Thanks for getting that frustration out into the world, Carrie. I hear you.


Comments

Catherine

December 11, 2009, 10:55 AM #

I agree wholeheartedly with Carrie's post, especially since I am currently dealing with the perception that it's not OK for me to follow my dreams, or that my career will prevent me from having a family. However, the one thing I take issue with is that being a wife or parent shouldn't define you. I haven't done it yet, but I have seen it in my friends and I do think that becoming a parent is the biggest thing/defining event that can happen to most people. After that it DOES define you to a large extent, and I think that's OK. It's not saying that the other things in your life aren't important, it's just so all-encompassing to be responsible for another life, and to love someone so much.... I think that's why people sometimes give off the impression that nothing matters except being a parent.

Carrie

December 11, 2009, 11:49 AM #

I never really intended to dispute this topic, but I will say, Cath, that while I see where you are coming from, I think there's a difference between offering 100% commitment to something and actually being defined by it. When you ask someone how they are doing and they reply by telling you what the kids are doing this week, that's a sign to me that something's not quite right.

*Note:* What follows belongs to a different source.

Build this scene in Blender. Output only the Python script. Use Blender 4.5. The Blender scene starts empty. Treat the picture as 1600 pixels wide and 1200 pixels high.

You can offer all the love, support, nurturing, and guidance that parenting requires and not lose your own identity. Kids are also learning from their parents by the example the parents set in their own lives. And if a person no longer believes they have their own individual identity outside of the roles they play to others, then I would question the message they are sending to their kids.

I don't disagree with you about the significance of those life events and how much commitment they require. But I don't think you fully understand what I am expressing as the problem.

Jeff

December 11, 2009, 12:36 PM #

I disagree, Cath. I believe its additive in nature to a person, and not the one defining thing. I too know some very good parents, before and after, and I wouldn't call it the defining thing in any of their lives.